Solo en Inglès

This audio guide highlights selected works from the exhibition SHERRIE LEVINE: MAYHEM and features commentary by Johanna Burton, guest curator, critic, and art historian; Thomas Crow, art historian; Richard Flood, chief curator at the New Museum; Howard Singerman, critic and art historian; Carrie Springer, senior curatorial assistant; and Elisabeth Sussman, curator and Sondra Gilman Curator of Photography.

Sherrie Levine (b.1947), _After Karl Blossfeldt: 3_, 1990. Gelatin silver print, 10 × 8 in. (25.4 × 20.3 cm). Private collection. © Sherrie Levine. Image courtesy Paula Cooper Gallery, New York

NARRATOR: Levine’s After Blossfeldt is a series of twenty images drawn from the photographer’s body of work. Blossfeldt worked in the late nineteenth and early twentieth century, gathering plant materials, cleaning them up, isolating them against a solid background, and magnifying them in photographs.

CARRIE SPRINGER: The very act of re-presenting them opens them up to all sorts of references that might not have been a part of Blossfeldt's work.
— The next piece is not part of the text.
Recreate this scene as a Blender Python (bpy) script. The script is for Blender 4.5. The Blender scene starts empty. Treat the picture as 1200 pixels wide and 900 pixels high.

NARRATOR: Carrie Springer is a senior curatorial assistant at the Whitney.
CARRIE SPRINGER: He was clearly looking at the relationship between the plant forms and forms in art. However, her re-presentation of them really makes that so much more apparent.

I think that she gives us the opportunity to look at them in a lot of different ways. That's not to say that Blossfeldt himself and his original vision is not important. She just brings that to us. She brings us the forms, which are incredible, which are incredibly sensuous, which are incredibly complex, which have elements that are both, kind of, cold and warm at the same time. And she brings them to us in these images that leave it in our hands or in our minds with our intuition, to make all the connections that we might make. They may be hers, they may not be hers. But they can be ours. And that's one of the most interesting aspects of it, to me.